I got really excited when I heard there was a coup to oust the standing President of Madagascar. This is not because I am a fan of coups, or military intervention, or, really, Madagascar (until last week I had thought the island’s population comprised entirely of lemurs). No, what sparked my interest was who the military was going to install.

A 34 year-old DJ.

“DJ PRESIDENT!” I yelled as I walked around the office. “DJ PRESIDENT!” I enthusiastically screamed at friends. “DJ PRESIDENT!” I crowed at perfect strangers, the maniacal drool frothing from my mouth and dropping on the ground to  form the words “DJ President.”

DJ President tickled my fancy the way no political leader or movement has. Young, hip, and armed with mad skillz, I was certain this island nation was on to something wonderful. Our president may be the subject of hipster street art and can make fun of the disabled, but I have no doubt he would be decimated in a one-on-one scratch battle. His street cred has been tacked on by the media, paling in comparison–our Ringo to their Lennon, our Brown to their Sarkozy.

Unfortunately, I did research, AKA read more than just the headline of the BBC article on Madagascar. Apparently DJ President is a horrible man who is destroying the foundation of Madagascar’s democracy, and his rise to power is greatly feared. It was hard to hold enthusiasm after reading comments left by Madagascarians which amounted to “Help, our government is being shut down,” and ” Yes we know he’s a DJ–that doesn’t mean he gets to take away our rights.”

If only DJ President weren’t a force for evil!

Imagine the good he could do, besides make people aware that there were more than lemurs on Madagascar. I see DJ President not as a man but as a movement–a record player in every home, a stereo system in every garage.

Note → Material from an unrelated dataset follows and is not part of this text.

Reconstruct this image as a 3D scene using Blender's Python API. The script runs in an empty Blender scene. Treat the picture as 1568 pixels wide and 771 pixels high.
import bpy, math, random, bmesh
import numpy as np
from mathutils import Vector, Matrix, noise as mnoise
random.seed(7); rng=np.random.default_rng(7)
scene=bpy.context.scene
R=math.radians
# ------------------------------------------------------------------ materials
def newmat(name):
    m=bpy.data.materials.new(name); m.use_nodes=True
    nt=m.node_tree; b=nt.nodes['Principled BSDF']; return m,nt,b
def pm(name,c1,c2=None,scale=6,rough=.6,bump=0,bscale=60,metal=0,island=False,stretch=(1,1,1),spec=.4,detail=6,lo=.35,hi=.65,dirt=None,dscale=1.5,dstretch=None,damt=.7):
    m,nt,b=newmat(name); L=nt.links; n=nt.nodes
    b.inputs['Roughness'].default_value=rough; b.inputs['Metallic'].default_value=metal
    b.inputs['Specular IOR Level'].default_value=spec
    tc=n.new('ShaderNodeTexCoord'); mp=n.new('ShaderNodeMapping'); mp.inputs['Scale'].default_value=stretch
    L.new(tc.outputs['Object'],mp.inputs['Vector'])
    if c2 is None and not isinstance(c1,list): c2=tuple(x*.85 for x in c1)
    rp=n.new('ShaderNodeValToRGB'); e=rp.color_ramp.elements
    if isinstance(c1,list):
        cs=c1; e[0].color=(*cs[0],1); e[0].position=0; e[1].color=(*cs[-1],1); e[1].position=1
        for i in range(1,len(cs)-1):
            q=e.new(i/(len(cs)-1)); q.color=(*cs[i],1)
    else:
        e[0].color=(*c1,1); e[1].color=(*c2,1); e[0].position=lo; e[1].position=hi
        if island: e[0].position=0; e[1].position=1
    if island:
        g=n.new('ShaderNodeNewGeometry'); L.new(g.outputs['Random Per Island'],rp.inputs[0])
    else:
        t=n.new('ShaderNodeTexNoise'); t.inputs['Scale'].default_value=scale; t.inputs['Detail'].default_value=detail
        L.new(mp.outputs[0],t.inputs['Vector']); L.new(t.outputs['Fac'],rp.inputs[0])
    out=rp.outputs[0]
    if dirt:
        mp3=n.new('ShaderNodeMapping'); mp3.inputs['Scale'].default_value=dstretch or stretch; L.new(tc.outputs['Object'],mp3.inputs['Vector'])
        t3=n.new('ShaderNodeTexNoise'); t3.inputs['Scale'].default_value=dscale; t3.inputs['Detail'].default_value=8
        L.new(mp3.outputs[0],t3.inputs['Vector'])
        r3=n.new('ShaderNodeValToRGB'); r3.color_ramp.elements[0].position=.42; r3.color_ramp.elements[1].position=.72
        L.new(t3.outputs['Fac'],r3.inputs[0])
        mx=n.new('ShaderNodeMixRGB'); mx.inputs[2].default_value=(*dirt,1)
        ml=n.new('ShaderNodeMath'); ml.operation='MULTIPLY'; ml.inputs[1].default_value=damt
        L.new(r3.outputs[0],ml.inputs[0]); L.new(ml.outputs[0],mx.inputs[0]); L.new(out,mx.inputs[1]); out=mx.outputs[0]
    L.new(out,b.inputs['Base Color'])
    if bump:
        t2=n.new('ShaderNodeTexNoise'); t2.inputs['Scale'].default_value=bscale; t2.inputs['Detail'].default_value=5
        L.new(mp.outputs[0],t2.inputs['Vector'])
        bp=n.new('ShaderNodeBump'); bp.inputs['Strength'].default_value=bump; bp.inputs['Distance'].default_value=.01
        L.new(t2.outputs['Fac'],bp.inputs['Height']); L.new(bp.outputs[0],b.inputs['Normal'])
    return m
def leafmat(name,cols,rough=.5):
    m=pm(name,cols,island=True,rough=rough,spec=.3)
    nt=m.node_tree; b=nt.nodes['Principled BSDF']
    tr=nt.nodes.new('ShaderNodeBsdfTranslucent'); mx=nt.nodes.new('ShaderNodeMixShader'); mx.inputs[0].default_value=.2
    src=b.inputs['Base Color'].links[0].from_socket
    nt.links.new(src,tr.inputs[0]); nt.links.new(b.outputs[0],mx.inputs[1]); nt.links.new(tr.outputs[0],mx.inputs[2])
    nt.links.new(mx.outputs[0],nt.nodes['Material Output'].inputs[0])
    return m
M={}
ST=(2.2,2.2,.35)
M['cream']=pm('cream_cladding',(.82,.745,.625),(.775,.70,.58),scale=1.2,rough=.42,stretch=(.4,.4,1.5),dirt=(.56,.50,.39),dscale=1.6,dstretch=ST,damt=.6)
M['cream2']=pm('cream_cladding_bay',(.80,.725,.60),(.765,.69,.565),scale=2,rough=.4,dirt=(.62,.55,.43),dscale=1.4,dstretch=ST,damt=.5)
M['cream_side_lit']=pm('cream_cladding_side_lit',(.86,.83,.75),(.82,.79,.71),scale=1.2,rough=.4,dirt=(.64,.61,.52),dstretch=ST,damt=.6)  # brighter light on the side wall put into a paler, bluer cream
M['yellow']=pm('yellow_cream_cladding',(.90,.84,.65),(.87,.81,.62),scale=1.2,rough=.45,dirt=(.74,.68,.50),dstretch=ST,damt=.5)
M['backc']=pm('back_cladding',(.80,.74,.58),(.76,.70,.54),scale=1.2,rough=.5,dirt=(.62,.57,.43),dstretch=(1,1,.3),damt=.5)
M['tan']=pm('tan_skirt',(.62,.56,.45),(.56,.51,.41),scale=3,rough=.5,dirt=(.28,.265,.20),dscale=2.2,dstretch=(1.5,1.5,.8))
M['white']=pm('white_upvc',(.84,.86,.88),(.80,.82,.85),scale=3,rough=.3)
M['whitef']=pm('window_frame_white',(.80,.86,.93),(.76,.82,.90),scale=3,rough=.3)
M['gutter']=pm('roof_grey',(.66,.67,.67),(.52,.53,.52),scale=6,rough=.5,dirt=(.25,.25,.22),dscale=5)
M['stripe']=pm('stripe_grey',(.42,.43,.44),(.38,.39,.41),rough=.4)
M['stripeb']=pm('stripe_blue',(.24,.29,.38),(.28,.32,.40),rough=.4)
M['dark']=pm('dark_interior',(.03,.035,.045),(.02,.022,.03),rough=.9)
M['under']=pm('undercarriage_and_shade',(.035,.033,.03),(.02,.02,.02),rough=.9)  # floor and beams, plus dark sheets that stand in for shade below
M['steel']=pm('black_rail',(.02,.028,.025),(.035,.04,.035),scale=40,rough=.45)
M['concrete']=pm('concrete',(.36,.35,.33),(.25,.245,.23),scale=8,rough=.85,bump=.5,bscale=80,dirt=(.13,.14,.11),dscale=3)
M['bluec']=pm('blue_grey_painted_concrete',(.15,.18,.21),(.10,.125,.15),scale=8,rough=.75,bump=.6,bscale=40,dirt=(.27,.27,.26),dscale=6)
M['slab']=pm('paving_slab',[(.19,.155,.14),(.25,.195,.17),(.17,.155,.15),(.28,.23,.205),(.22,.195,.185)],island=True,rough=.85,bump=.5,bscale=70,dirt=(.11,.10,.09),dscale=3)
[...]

Mandatory sound experimentation classes, programs devoted to sending other nations the People’s Mix Tapes, wrapped in their homemade Zines. A haven for skinny jeans and headphones, a place where everyone would belong except those who have shitty taste in music. And maybe a man who’d finally rid Madagascar’s of it’s 70% poverty rate!

Unfortunately, such things will never be. I just hope the rest of the world supports Africa in its universal condemnation of his actions–and perhaps this will finally tear the blinders off the UN when it comes to its neglect of humanity’s homeland.

DJ Dictator…to you I dedicate this post.